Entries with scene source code

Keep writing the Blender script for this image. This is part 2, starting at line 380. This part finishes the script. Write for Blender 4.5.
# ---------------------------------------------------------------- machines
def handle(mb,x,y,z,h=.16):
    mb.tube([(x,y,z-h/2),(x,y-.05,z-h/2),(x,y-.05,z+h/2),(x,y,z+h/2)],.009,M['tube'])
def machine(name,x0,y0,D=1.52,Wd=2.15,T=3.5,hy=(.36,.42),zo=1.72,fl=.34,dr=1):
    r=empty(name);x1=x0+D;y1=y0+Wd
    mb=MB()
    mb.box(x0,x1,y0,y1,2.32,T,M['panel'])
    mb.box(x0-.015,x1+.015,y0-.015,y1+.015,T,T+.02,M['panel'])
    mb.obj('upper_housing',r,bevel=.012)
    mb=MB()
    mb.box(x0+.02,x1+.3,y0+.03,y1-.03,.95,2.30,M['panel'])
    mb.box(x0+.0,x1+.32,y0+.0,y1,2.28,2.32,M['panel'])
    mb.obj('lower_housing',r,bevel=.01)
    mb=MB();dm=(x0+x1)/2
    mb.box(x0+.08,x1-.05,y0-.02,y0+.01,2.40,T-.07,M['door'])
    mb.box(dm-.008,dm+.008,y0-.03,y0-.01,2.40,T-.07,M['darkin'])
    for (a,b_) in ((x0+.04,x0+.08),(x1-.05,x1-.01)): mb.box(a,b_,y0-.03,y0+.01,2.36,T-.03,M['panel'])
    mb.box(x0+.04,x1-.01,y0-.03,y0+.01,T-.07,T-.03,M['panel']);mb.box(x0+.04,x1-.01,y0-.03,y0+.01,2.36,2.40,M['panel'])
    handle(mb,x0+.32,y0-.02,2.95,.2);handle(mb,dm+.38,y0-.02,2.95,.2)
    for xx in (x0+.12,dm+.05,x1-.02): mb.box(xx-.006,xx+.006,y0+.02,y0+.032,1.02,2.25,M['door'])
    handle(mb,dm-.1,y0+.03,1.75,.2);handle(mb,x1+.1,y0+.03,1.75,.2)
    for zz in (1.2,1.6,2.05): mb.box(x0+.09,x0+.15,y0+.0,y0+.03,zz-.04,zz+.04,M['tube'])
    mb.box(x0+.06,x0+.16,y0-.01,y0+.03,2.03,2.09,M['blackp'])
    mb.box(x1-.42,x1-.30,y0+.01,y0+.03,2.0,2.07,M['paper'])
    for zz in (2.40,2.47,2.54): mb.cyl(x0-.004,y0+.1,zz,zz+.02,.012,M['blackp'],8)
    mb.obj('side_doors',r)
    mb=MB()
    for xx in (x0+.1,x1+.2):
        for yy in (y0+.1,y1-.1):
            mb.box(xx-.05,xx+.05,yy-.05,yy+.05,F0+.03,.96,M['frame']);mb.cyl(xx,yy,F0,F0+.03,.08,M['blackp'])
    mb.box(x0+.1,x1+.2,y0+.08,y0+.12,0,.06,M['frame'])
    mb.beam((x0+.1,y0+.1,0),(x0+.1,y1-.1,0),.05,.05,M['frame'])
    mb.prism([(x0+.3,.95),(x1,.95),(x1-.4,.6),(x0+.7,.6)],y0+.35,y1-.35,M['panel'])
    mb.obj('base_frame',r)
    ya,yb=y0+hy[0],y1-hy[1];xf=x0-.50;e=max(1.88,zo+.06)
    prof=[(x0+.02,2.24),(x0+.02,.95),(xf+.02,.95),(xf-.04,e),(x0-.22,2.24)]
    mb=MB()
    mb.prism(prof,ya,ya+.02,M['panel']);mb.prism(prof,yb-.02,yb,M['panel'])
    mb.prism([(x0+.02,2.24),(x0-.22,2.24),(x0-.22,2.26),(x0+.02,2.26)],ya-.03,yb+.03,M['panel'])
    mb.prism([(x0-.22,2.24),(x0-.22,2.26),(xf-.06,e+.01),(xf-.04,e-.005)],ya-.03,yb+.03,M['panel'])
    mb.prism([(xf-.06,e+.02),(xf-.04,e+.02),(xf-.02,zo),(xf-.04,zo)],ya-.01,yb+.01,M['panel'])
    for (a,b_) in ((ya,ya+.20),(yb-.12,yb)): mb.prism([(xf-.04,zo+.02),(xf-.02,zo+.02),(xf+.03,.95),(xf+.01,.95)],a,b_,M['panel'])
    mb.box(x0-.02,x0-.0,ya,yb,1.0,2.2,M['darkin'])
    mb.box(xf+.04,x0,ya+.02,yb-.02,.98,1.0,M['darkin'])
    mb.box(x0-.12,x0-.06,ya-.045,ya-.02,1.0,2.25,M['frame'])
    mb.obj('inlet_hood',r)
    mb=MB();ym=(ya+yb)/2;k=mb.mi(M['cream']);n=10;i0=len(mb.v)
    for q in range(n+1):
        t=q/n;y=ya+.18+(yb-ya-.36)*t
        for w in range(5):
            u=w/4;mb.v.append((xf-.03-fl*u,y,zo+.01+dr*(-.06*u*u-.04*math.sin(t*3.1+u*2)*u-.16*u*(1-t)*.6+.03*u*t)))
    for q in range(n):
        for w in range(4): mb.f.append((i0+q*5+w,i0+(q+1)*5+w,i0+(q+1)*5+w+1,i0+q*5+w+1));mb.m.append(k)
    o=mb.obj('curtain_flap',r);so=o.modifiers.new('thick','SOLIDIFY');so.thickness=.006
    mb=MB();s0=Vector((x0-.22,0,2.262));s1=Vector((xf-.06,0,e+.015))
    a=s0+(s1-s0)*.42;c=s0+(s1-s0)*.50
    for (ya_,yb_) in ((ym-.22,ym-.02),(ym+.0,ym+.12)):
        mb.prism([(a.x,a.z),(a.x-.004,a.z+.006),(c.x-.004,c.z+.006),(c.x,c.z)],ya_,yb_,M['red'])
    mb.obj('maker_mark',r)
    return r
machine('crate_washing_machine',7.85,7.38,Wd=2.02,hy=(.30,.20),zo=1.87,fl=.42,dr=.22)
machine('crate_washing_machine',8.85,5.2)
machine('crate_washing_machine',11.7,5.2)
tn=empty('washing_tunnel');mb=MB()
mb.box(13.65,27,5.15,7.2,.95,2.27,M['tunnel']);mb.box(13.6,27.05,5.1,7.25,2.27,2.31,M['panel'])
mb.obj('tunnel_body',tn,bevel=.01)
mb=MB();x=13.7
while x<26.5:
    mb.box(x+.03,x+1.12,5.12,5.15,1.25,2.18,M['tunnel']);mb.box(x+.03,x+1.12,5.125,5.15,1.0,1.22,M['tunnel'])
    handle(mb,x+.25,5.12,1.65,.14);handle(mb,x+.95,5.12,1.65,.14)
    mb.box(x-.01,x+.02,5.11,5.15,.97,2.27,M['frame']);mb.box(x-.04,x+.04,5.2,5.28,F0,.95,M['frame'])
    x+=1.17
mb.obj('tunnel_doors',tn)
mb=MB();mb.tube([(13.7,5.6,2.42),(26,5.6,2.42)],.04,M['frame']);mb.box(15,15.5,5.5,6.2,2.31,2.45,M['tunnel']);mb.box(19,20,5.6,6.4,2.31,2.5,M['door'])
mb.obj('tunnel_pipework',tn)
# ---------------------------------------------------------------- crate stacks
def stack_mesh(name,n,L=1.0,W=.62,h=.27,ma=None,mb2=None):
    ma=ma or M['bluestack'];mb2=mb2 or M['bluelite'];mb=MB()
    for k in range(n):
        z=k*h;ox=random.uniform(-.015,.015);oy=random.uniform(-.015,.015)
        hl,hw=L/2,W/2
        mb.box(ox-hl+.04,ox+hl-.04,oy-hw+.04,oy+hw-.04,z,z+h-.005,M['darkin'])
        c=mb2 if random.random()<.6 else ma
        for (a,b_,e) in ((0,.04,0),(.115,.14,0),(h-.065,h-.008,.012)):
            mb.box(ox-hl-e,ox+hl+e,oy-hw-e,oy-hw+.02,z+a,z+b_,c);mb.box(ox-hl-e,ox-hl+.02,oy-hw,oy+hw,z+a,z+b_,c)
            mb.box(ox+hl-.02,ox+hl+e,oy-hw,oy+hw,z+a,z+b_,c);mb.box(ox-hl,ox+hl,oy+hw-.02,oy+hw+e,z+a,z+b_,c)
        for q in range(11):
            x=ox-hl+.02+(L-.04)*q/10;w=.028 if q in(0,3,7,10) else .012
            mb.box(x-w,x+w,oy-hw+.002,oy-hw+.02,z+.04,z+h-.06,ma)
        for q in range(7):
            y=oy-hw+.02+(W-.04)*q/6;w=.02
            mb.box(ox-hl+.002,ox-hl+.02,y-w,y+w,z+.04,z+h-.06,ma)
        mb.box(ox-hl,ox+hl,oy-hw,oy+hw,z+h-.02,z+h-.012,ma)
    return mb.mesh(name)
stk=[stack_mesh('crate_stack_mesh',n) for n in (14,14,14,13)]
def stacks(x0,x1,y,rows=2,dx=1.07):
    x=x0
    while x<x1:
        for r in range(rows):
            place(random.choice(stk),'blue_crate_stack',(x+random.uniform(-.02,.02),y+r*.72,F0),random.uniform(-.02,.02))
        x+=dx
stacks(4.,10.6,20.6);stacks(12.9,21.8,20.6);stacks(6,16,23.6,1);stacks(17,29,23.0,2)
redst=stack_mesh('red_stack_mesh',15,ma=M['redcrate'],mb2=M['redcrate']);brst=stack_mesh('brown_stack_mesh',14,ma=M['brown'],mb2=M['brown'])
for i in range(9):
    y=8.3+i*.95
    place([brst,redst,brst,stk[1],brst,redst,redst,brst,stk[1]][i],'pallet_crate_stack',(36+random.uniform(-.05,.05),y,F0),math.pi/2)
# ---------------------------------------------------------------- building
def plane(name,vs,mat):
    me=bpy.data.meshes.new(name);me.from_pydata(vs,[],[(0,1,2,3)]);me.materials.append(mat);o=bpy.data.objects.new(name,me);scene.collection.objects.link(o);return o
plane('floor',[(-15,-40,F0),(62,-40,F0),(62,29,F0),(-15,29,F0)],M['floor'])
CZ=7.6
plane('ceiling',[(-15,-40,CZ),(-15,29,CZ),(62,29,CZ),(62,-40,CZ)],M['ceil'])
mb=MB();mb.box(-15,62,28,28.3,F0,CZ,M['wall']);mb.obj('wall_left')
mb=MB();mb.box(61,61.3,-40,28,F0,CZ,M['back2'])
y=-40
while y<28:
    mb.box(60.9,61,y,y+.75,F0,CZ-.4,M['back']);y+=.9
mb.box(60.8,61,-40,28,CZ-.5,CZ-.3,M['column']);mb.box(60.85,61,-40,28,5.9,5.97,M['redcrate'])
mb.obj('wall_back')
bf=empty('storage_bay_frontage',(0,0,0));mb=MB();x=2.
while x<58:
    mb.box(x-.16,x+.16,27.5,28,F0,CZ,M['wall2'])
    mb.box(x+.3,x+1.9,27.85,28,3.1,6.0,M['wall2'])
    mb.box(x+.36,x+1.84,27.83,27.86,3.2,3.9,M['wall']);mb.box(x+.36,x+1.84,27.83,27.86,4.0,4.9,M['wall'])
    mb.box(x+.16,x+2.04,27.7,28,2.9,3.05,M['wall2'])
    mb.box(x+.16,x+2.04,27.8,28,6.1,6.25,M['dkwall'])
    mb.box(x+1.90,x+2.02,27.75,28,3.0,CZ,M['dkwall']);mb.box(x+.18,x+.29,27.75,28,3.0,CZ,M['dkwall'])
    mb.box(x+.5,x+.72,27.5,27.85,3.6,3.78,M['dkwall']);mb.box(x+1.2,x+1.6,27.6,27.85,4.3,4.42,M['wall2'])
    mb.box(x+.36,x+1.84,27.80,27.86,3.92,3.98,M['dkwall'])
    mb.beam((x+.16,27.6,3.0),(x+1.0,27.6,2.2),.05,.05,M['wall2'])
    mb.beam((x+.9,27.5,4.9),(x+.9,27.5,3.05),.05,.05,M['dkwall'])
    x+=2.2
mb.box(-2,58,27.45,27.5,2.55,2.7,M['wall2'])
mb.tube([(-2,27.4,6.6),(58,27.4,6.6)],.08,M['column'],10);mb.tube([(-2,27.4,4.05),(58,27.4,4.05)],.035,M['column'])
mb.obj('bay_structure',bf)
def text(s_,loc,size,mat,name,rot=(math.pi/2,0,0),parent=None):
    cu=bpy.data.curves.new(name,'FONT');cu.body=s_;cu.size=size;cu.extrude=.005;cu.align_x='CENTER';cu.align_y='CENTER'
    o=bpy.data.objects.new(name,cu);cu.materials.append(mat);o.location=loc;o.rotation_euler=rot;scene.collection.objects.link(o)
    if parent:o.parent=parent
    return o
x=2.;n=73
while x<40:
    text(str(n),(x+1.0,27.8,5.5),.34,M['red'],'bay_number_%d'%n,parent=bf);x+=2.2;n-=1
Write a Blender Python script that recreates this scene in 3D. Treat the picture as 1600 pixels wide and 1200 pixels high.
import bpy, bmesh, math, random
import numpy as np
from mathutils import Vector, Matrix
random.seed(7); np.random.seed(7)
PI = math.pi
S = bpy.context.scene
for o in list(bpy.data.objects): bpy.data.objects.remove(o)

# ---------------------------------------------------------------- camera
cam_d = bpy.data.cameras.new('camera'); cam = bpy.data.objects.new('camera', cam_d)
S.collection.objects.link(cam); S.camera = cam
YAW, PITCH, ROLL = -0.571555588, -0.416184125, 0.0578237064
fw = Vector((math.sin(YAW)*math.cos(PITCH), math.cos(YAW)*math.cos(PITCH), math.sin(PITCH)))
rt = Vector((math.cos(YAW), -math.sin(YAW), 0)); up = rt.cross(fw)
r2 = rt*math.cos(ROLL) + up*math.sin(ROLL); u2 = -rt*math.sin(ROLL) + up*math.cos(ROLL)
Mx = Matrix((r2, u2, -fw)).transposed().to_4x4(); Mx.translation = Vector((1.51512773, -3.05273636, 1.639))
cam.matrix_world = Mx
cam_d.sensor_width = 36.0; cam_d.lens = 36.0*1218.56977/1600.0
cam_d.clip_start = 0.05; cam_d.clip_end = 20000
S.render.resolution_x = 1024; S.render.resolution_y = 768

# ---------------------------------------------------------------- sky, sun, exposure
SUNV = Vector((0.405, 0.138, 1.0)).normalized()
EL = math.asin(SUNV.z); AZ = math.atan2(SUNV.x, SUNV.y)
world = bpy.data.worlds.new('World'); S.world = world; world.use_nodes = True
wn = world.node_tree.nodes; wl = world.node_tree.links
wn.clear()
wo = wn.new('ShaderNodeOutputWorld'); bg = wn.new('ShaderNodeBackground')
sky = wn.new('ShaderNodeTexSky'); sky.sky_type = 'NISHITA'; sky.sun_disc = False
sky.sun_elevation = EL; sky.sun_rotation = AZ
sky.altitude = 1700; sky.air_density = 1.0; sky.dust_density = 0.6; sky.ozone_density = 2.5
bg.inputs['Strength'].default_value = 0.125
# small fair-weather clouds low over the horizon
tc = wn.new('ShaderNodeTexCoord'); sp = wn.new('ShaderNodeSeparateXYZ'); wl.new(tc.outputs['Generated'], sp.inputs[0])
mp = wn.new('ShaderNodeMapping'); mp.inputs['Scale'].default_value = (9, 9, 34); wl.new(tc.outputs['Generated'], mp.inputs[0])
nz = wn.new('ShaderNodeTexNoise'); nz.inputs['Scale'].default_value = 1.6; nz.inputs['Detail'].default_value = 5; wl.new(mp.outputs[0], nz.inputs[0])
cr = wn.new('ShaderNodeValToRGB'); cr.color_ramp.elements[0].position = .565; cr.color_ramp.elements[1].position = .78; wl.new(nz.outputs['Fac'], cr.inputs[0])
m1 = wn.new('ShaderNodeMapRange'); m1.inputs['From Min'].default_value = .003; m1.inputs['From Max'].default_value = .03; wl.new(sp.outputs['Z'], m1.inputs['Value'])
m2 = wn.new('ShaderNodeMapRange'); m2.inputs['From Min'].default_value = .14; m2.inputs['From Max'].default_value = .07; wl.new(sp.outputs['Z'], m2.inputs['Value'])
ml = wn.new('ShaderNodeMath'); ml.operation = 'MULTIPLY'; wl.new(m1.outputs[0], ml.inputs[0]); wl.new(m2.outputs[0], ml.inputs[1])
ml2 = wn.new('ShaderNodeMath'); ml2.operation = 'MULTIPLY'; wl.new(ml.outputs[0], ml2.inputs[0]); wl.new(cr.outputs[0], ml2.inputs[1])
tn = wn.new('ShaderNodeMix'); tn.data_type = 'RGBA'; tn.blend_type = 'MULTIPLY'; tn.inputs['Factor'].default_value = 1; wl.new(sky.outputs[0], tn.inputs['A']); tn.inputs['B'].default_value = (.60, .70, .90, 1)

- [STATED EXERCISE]
Extract from the records above the lines from the one containing "Write a Blender" to the one containing "for o in list(bpy.data.objects): bpy.data.objects.remove(o)", both lines included, exactly as they appear and with nothing else.

- [OUTPUT OF THE EXERCISE]
Write a Blender Python script that recreates this scene in 3D. Treat the picture as 1600 pixels wide and 1200 pixels high.
import bpy, bmesh, math, random
import numpy as np
from mathutils import Vector, Matrix
random.seed(7); np.random.seed(7)
PI = math.pi
S = bpy.context.scene
for o in list(bpy.data.objects): bpy.data.objects.remove(o)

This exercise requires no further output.